> Job:
Write every line out verbatim and omit the pictures.
★ ★ ★
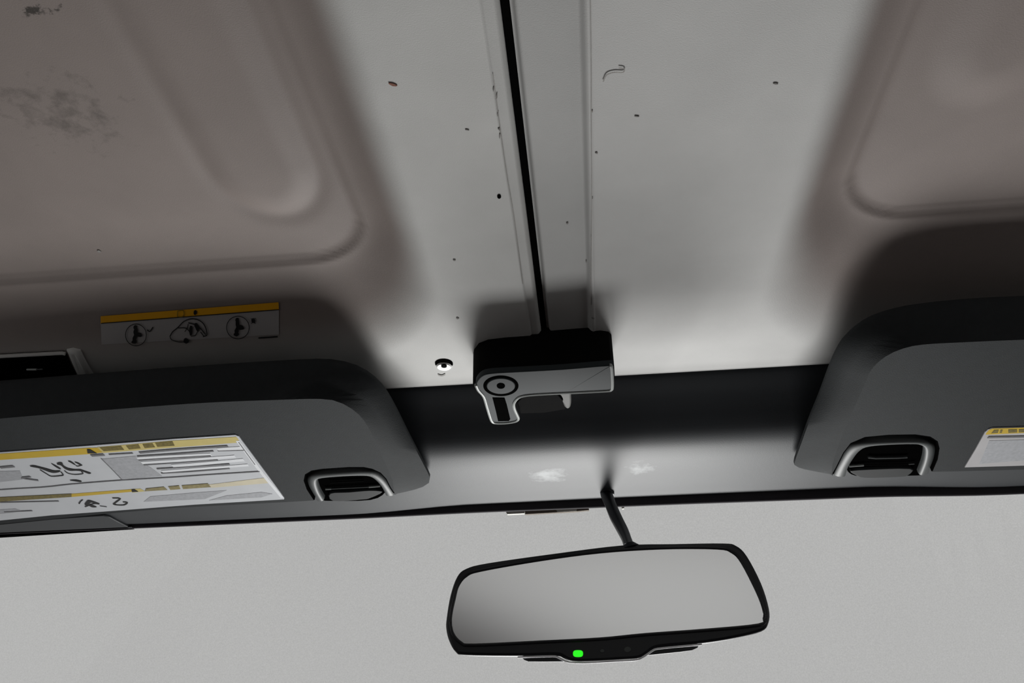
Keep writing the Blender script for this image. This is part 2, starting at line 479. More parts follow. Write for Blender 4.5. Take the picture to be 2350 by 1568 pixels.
def on_roof(px, py, off=0.0):
    z = 1.56
    for _ in range(25):
        p = onz(px, py, z); z = 0.5 * z + 0.5 * (H(p.x, p.y) - off)
    return onz(px, py, z)
def roof_blob(bm, cx, cy, rx, ry, off=0.0006, n=12, rot=0.0, jit=0.0):
    vs = []
    for k in range(n):
        a = 2 * PI * k / n; j = 1 + random.uniform(-jit, jit)
        x = math.cos(a) * rx * j; y = math.sin(a) * ry * j
        vs.append(bm.verts.new(on_roof(cx + x * math.cos(rot) - y * math.sin(rot), cy + x * math.sin(rot) + y * math.cos(rot), off)))
    r = bmesh.ops.extrude_face_region(bm, geom=[bm.faces.new(vs)])
    for v in r['geom']:
        if isinstance(v, bmesh.types.BMVert): v.co.z += 0.0005
def roof_line(bm, pts, w, off=0.0008):
    P = smooth_line([(a, b, 0) for a, b in pts], 4)
    for k in range(len(P) - 1):
        a, b = P[k], P[k + 1]; d = (b - a)
        if d.length < 1e-6: continue
        d.normalize(); s = Vector((-d.y, d.x, 0)) * w / 2
        vs = [bm.verts.new(on_roof(q.x, q.y, off)) for q in (a + s, b + s + d * 0.3, b - s + d * 0.3, a - s)]
        bm.faces.new(vs)
def roof_poly(bm, quad, off, nu=24, nv=6):
    """grid between four photo corners tl tr br bl laid on the roof skin"""
    tl, tr, br, bl = [Vector((a, b)) for a, b in quad]
    g = []
    for j in range(nv + 1):
        row = []
        for i in range(nu + 1):
            s, t = i / nu, j / nv
            p = (tl * (1 - s) + tr * s) * (1 - t) + (bl * (1 - s) + br * s) * t
            row.append(bm.verts.new(on_roof(p.x, p.y, off)))
        g.append(row)
    for j in range(nv):
        for i in range(nu):
            bm.faces.new((g[j][i], g[j][i + 1], g[j + 1][i + 1], g[j + 1][i]))

# small holes and specks on the skins (marks of the panels themselves)
bm = bmesh.new(); roof_blob(bm, 1145.5, 452, 4.5, 4.5); link('drilled_hole', bm, M['void'], rl)
bm = bmesh.new()
roof_blob(bm, 902, 195, 10, 2.6, rot=0.35, jit=0.2)
link('brown_speck', bm, M['brown'], rl)
bm = bmesh.new()
for a in ((1050, 731, 3, 2), (1146, 297, 3, 2), (1140, 222, 1.6, 8), (1143, 262, 1.4, 6), (1147, 313, 1.3, 6), (1072, 299, 4, 1.2), (1043, 598, 3, 1.5), (1133, 205, 1.2, 5), (228, 578, 5, 3)):
    roof_blob(bm, *a, jit=0.25, rot=0.15, n=8)
link('dirt_specks', bm, M['dirt'], rl)['kind'] = 'stuff'
bm = bmesh.new()
roof_line(bm, [(1131, 170), (1150, 310), (1163, 400), (1180, 500), (1200, 652)], 1.6)
link('scored_line', bm, M['smudge'], rl)
bm = bmesh.new()
for a in ((1302, 513, 3, 2), (1359, 256, 2, 3), (1369, 352, 3, 1.5), (1359, 455, 2.2, 2.2), (1361, 731, 4, 1.8), (1780, 193, 5, 1.5), (1462, 268, 5, 1.2), (1345, 600, 1, 3), (1357, 540, 1, 4)):
    roof_blob(bm, *a, jit=0.25, rot=0.1, n=8)
link('dirt_specks', bm, M['dirt'], rr)['kind'] = 'stuff'
bm = bmesh.new()
roof_line(bm, [(1384, 188), (1392, 172), (1410, 166), (1430, 166), (1432, 158), (1420, 156)], 3.0)
link('scuff', bm, M['smudge'], rr)
bm = bmesh.new()
roof_line(bm, [(1355, 0), (1357, 150), (1357, 300), (1358, 450), (1357, 560), (1355, 700)], 1.5)
link('scored_line', bm, M['smudge'], rr)

# label on the roof panel
rs = thing('warning_sticker', on_roof(435, 745, 0), 'small clear sticker with amber band and three pictograms, on the left roof panel', 'sticker')
q_w = [(231, 740), (640, 709), (640, 768), (233, 791)]
bm = bmesh.new(); roof_poly(bm, q_w, 0.0005, 30, 8); link('film', bm, M['clear'], rs)
bm = bmesh.new(); roof_poly(bm, [(231, 726), (639, 694), (640, 711), (231, 743)], 0.0009, 30, 3); link('amber_band', bm, M['amber'], rs)
def ink(name, fn, m='ink'):
    global bm
    bm = bmesh.new(); fn(); link(name, bm, M[m], rs)
ink('band_edge', lambda: roof_poly(bm, [(232, 741.5), (640, 710), (640, 712), (232, 743.5)], 0.0013, 30, 1))
def figure(cx, cy, rx, ry):
    roof_line(bm, [(cx + rx * math.cos(a * PI / 8), cy + ry * math.sin(a * PI / 8)) for a in range(17)], 1.6, 0.0013)
    roof_blob(bm, cx - 2, cy - 17, 4, 4.5, 0.0013)
    for a in ((cx - 1, cy - 7, 4.5, 10, 0), (cx + 6, cy, 8, 5, 0.3), (cx - 3, cy + 8, 4.5, 11, 0.25), (cx - 4, cy + 16, 6, 4, 0)):
        roof_blob(bm, a[0], a[1], a[2], a[3], 0.0013, rot=a[4], jit=0.15)
ink('seat_pictogram', lambda: figure(312, 769, 24, 25)); ink('seat_pictogram', lambda: figure(546, 752, 26, 26))
ink('check_mark', lambda: roof_line(bm, [(338, 757), (344, 761), (351, 751)], 2.4, 0.0013))
def cross():
    roof_blob(bm, 581, 737, 4, 5, 0.0013, jit=0.2); roof_line(bm, [(576, 731), (586, 743)], 1.4, 0.0013); roof_line(bm, [(586, 730), (577, 743)], 1.4, 0.0013)
ink('cross_mark', cross)
def cutaway():
    roof_line(bm, [(390, 772), (396, 762), (408, 752), (422, 738), (440, 732), (458, 736), (470, 748), (475, 768), (466, 773)], 2.2, 0.0013)
    roof_line(bm, [(390, 772), (394, 780), (410, 785), (424, 785)], 1.8, 0.0013)
    roof_line(bm, [(409, 753), (425, 753), (434, 760), (437, 770)], 2.0, 0.0013)
    roof_line(bm, [(432, 741), (446, 745), (458, 752), (472, 768)], 2.4, 0.0013)
    roof_line(bm, [(424, 762), (430, 752), (432, 744)], 1.6, 0.0013)
    roof_blob(bm, 427, 783, 6, 5.5, 0.0013, jit=0.2); roof_blob(bm, 438, 758, 3.5, 11, 0.0013, jit=0.2); roof_blob(bm, 452, 752, 4.5, 9, 0.0013, rot=-0.3, jit=0.2)
    roof_line(bm, [(438, 772), (448, 770), (454, 760)], 1.8, 0.0013); roof_line(bm, [(460, 762), (468, 772)], 2, 0.0013)
ink('vehicle_pictogram', cutaway)
ink('band_symbol', lambda: roof_blob(bm, 448, 718, 4, 5, 0.0015, jit=0.1))
ink('part_number_bar', lambda: roof_line(bm, [(593, 776), (610, 775), (637, 773)], 3.2, 0.0013))
ink('printed_square', lambda: roof_line(bm, [(408, 714), (421, 713), (421, 726), (408, 727), (408, 714)], 1.6, 0.0015), 'olive')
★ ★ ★
> Response below:
Keep writing the Blender script for this image. This is part 2, starting at line 479. More parts follow. Write for Blender 4.5. Take the picture to be 2350 by 1568 pixels.
def on_roof(px, py, off=0.0):
    z = 1.56
    for _ in range(25):
        p = onz(px, py, z); z = 0.5 * z + 0.5 * (H(p.x, p.y) - off)
    return onz(px, py, z)
def roof_blob(bm, cx, cy, rx, ry, off=0.0006, n=12, rot=0.0, jit=0.0):
    vs = []
    for k in range(n):
        a = 2 * PI * k / n; j = 1 + random.uniform(-jit, jit)
        x = math.cos(a) * rx * j; y = math.sin(a) * ry * j
        vs.append(bm.verts.new(on_roof(cx + x * math.cos(rot) - y * math.sin(rot), cy + x * math.sin(rot) + y * math.cos(rot), off)))
    r = bmesh.ops.extrude_face_region(bm, geom=[bm.faces.new(vs)])
    for v in r['geom']:
        if isinstance(v, bmesh.types.BMVert): v.co.z += 0.0005
def roof_line(bm, pts, w, off=0.0008):
    P = smooth_line([(a, b, 0) for a, b in pts], 4)
    for k in range(len(P) - 1):
        a, b = P[k], P[k + 1]; d = (b - a)
        if d.length < 1e-6: continue
        d.normalize(); s = Vector((-d.y, d.x, 0)) * w / 2
        vs = [bm.verts.new(on_roof(q.x, q.y, off)) for q in (a + s, b + s + d * 0.3, b - s + d * 0.3, a - s)]
        bm.faces.new(vs)
def roof_poly(bm, quad, off, nu=24, nv=6):
    """grid between four photo corners tl tr br bl laid on the roof skin"""
    tl, tr, br, bl = [Vector((a, b)) for a, b in quad]
    g = []
    for j in range(nv + 1):
        row = []
        for i in range(nu + 1):
            s, t = i / nu, j / nv
            p = (tl * (1 - s) + tr * s) * (1 - t) + (bl * (1 - s) + br * s) * t
            row.append(bm.verts.new(on_roof(p.x, p.y, off)))
        g.append(row)
    for j in range(nv):
        for i in range(nu):
            bm.faces.new((g[j][i], g[j][i + 1], g[j + 1][i + 1], g[j + 1][i]))

# small holes and specks on the skins (marks of the panels themselves)
bm = bmesh.new(); roof_blob(bm, 1145.5, 452, 4.5, 4.5); link('drilled_hole', bm, M['void'], rl)
bm = bmesh.new()
roof_blob(bm, 902, 195, 10, 2.6, rot=0.35, jit=0.2)
link('brown_speck', bm, M['brown'], rl)
bm = bmesh.new()
for a in ((1050, 731, 3, 2), (1146, 297, 3, 2), (1140, 222, 1.6, 8), (1143, 262, 1.4, 6), (1147, 313, 1.3, 6), (1072, 299, 4, 1.2), (1043, 598, 3, 1.5), (1133, 205, 1.2, 5), (228, 578, 5, 3)):
    roof_blob(bm, *a, jit=0.25, rot=0.15, n=8)
link('dirt_specks', bm, M['dirt'], rl)['kind'] = 'stuff'
bm = bmesh.new()
roof_line(bm, [(1131, 170), (1150, 310), (1163, 400), (1180, 500), (1200, 652)], 1.6)
link('scored_line', bm, M['smudge'], rl)
bm = bmesh.new()
for a in ((1302, 513, 3, 2), (1359, 256, 2, 3), (1369, 352, 3, 1.5), (1359, 455, 2.2, 2.2), (1361, 731, 4, 1.8), (1780, 193, 5, 1.5), (1462, 268, 5, 1.2), (1345, 600, 1, 3), (1357, 540, 1, 4)):
    roof_blob(bm, *a, jit=0.25, rot=0.1, n=8)
link('dirt_specks', bm, M['dirt'], rr)['kind'] = 'stuff'
bm = bmesh.new()
roof_line(bm, [(1384, 188), (1392, 172), (1410, 166), (1430, 166), (1432, 158), (1420, 156)], 3.0)
link('scuff', bm, M['smudge'], rr)
bm = bmesh.new()
roof_line(bm, [(1355, 0), (1357, 150), (1357, 300), (1358, 450), (1357, 560), (1355, 700)], 1.5)
link('scored_line', bm, M['smudge'], rr)

# label on the roof panel
rs = thing('warning_sticker', on_roof(435, 745, 0), 'small clear sticker with amber band and three pictograms, on the left roof panel', 'sticker')
q_w = [(231, 740), (640, 709), (640, 768), (233, 791)]
bm = bmesh.new(); roof_poly(bm, q_w, 0.0005, 30, 8); link('film', bm, M['clear'], rs)
bm = bmesh.new(); roof_poly(bm, [(231, 726), (639, 694), (640, 711), (231, 743)], 0.0009, 30, 3); link('amber_band', bm, M['amber'], rs)
def ink(name, fn, m='ink'):
    global bm
    bm = bmesh.new(); fn(); link(name, bm, M[m], rs)
ink('band_edge', lambda: roof_poly(bm, [(232, 741.5), (640, 710), (640, 712), (232, 743.5)], 0.0013, 30, 1))
def figure(cx, cy, rx, ry):
    roof_line(bm, [(cx + rx * math.cos(a * PI / 8), cy + ry * math.sin(a * PI / 8)) for a in range(17)], 1.6, 0.0013)
    roof_blob(bm, cx - 2, cy - 17, 4, 4.5, 0.0013)
    for a in ((cx - 1, cy - 7, 4.5, 10, 0), (cx + 6, cy, 8, 5, 0.3), (cx - 3, cy + 8, 4.5, 11, 0.25), (cx - 4, cy + 16, 6, 4, 0)):
        roof_blob(bm, a[0], a[1], a[2], a[3], 0.0013, rot=a[4], jit=0.15)
ink('seat_pictogram', lambda: figure(312, 769, 24, 25)); ink('seat_pictogram', lambda: figure(546, 752, 26, 26))
ink('check_mark', lambda: roof_line(bm, [(338, 757), (344, 761), (351, 751)], 2.4, 0.0013))
def cross():
    roof_blob(bm, 581, 737, 4, 5, 0.0013, jit=0.2); roof_line(bm, [(576, 731), (586, 743)], 1.4, 0.0013); roof_line(bm, [(586, 730), (577, 743)], 1.4, 0.0013)
ink('cross_mark', cross)
def cutaway():
    roof_line(bm, [(390, 772), (396, 762), (408, 752), (422, 738), (440, 732), (458, 736), (470, 748), (475, 768), (466, 773)], 2.2, 0.0013)
    roof_line(bm, [(390, 772), (394, 780), (410, 785), (424, 785)], 1.8, 0.0013)
    roof_line(bm, [(409, 753), (425, 753), (434, 760), (437, 770)], 2.0, 0.0013)
    roof_line(bm, [(432, 741), (446, 745), (458, 752), (472, 768)], 2.4, 0.0013)
    roof_line(bm, [(424, 762), (430, 752), (432, 744)], 1.6, 0.0013)
    roof_blob(bm, 427, 783, 6, 5.5, 0.0013, jit=0.2); roof_blob(bm, 438, 758, 3.5, 11, 0.0013, jit=0.2); roof_blob(bm, 452, 752, 4.5, 9, 0.0013, rot=-0.3, jit=0.2)
    roof_line(bm, [(438, 772), (448, 770), (454, 760)], 1.8, 0.0013); roof_line(bm, [(460, 762), (468, 772)], 2, 0.0013)
ink('vehicle_pictogram', cutaway)
ink('band_symbol', lambda: roof_blob(bm, 448, 718, 4, 5, 0.0015, jit=0.1))
ink('part_number_bar', lambda: roof_line(bm, [(593, 776), (610, 775), (637, 773)], 3.2, 0.0013))
ink('printed_square', lambda: roof_line(bm, [(408, 714), (421, 713), (421, 726), (408, 727), (408, 714)], 1.6, 0.0015), 'olive')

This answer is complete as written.